Can you set down, exactly as they appear below, the lines from the opening of the material through the one bearing "COL = SC.collection", minus the pictures?

-=-=-=-=-

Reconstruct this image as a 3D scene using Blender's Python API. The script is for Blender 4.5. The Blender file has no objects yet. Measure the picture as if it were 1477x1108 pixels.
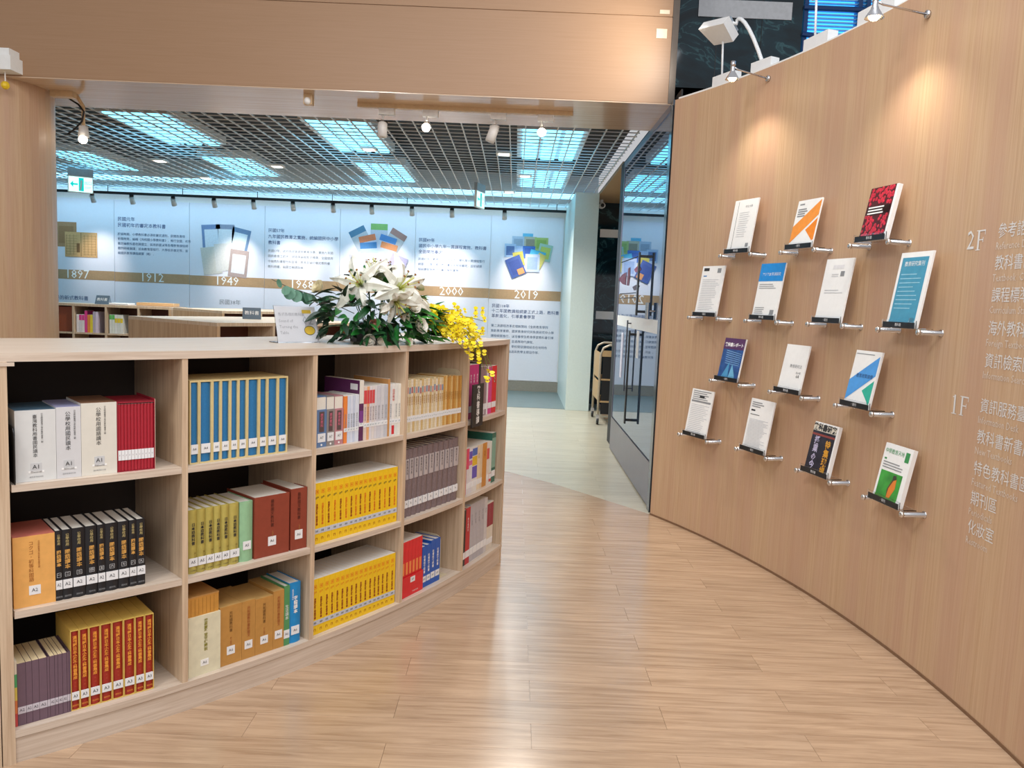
import bpy, math, random
from mathutils import Vector, Matrix
random.seed(7)
PI = math.pi
SC = bpy.context.scene
COL = SC.collection

# ---------------------------------------------------------------- camera, world, lights, exposure
def rad(d): return d * PI / 180
CAM_Z, PITCH, ROLL, FPX = 1.4, rad(5.937), rad(2.398), 1150.0
_r = Vector((1, 0, 0)); _f = Vector((0, math.cos(PITCH), -math.sin(PITCH))); _u = Vector((0, math.sin(PITCH), math.cos(PITCH)))
_x = math.cos(ROLL) * _r + math.sin(ROLL) * _u
_y = -math.sin(ROLL) * _r + math.cos(ROLL) * _u
cd = bpy.data.cameras.new('camera'); cam = bpy.data.objects.new('camera', cd); COL.objects.link(cam)
cd.sensor_width = 36; cd.lens = FPX / 1477 * 36; cd.clip_end = 60
cam.matrix_world = Matrix(((_x.x, _y.x, -_f.x, 0), (_x.y, _y.y, -_f.y, 0), (_x.z, _y.z, -_f.z, CAM_Z), (0, 0, 0, 1)))
SC.camera = cam

W = bpy.data.worlds.new('room_light'); SC.world = W; W.use_nodes = True
W.node_tree.nodes['Background'].inputs[0].default_value = (0.97, 0.97, 1.0, 1)
W.node_tree.nodes['Background'].inputs[1].default_value = 0.5

def aim(o, target):
    o.rotation_euler = (Vector(target) - o.location).to_track_quat('-Z', 'Y').to_euler()
def area(name, loc, target, size, power, col=(1, 1, 1)):
    l = bpy.data.lights.new(name, 'AREA'); l.shape = 'RECTANGLE'; l.size, l.size_y = size; l.energy = power; l.color = col
    o = bpy.data.objects.new(name, l); COL.objects.link(o); o.location = loc; aim(o, target); return o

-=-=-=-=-

▶ _THE ANSWER_
Reconstruct this image as a 3D scene using Blender's Python API. The script is for Blender 4.5. The Blender file has no objects yet. Measure the picture as if it were 1477x1108 pixels.
import bpy, math, random
from mathutils import Vector, Matrix
random.seed(7)
PI = math.pi
SC = bpy.context.scene
COL = SC.collection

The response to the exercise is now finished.